____ RECORDS PROVIDED

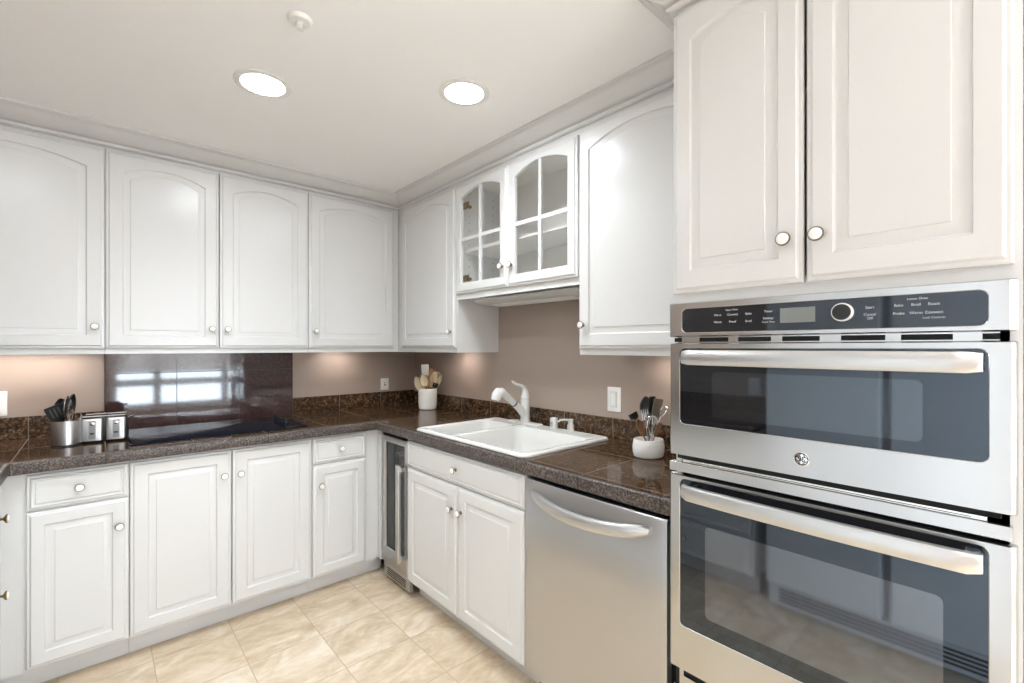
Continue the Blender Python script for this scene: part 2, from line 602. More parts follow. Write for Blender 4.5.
def carcass(parent, w, d, h, z0=0.0, stile=0.03, rail_b=0.035, rail_t=0.05, top=True, mids=(), rails=(), inside=INSIDE, shelves=(), lft=None, rgt=None, pins=False):
    """hollow box with a face frame; front plane at y=0"""
    b = MB()
    g = 0.0006
    t = 0.016
    l = stile if lft is None else lft
    r = stile if rgt is None else rgt
    b.box(g, t, 0.019, d, z0, h, PAINT)
    b.box(w - t, w - g, 0.019, d, z0, h, PAINT)
    b.box(t, w - t, d - 0.01, d, z0, h, inside)
    b.box(t, w - t, 0.019, d - 0.01, z0 + 0.015, z0 + 0.031, inside)
    if top:
        b.box(t, w - t, 0.019, d - 0.01, h - 0.016, h, inside)
    for z in shelves:
        b.box(t, w - t, 0.03, d - 0.01, z, z + 0.018, inside)
    b.box(g, l, 0, 0.019, z0, h, PAINT)
    b.box(w - r, w - g, 0, 0.019, z0, h, PAINT)
    b.box(l, w - r, 0, 0.019, z0, z0 + rail_b, PAINT)
    b.box(l, w - r, 0, 0.019, h - rail_t, h, PAINT)
    for x0, x1 in mids:
        b.box(x0, x1, 0.0, 0.019, z0 + rail_b, h - rail_t, PAINT)
    for a, c in rails:
        b.box(l, w - r, 0.0, 0.019, a, c, PAINT)
    if pins:
        for q in range(14):
            for yy in (0.07, 0.25):
                b.lathe([(0.003, -0.0004), (0.003, 0.0006)], DARK, 8, (t, yy, 0.07 + q * 0.042), 'X')
    return b.build('carcass', parent, smooth=False)


# ---- upper cabinets on the back wall
UB, UT = 1.316, 2.300
DB, DTOP = 1.343 - UB, 2.268 - UB
UH = UT - UB
KZ = 1.4425 - UB


def upper_back(x0, x1, label, doors, **kw):
    t = thing('wall_cabinet', label, 'cabinet', (x0, -0.312, UB), 0, 'wall cabinets')
    carcass(t, x1 - x0, 0.309, UH, **kw)
    for a, b, k in doors:
        panel_door(t, a - x0, b - x0, DB, DTOP, 0.042, knob=(k - x0, KZ))
    return t


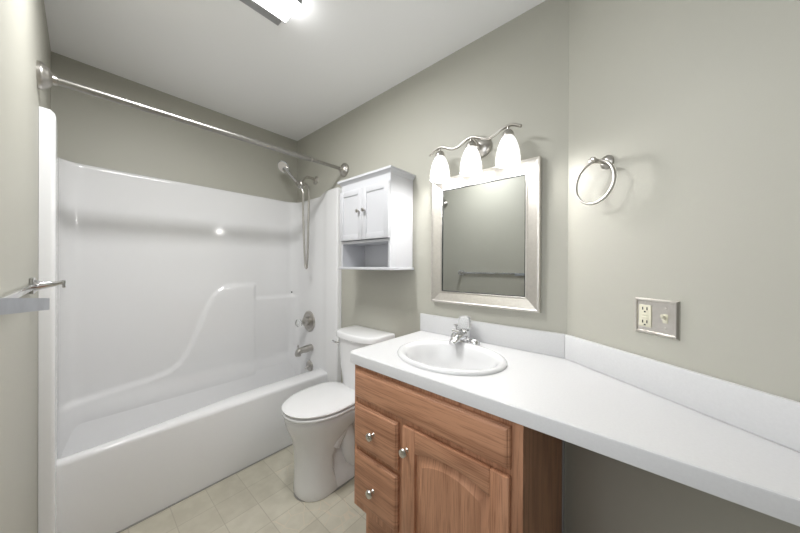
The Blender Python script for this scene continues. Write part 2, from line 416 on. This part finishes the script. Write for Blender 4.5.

________

▶ _SHORT EXERCISE_
Tally up the lines of the listing containing the word "Write". Give only the total.

▶ _EXPECTED OUTPUT_
2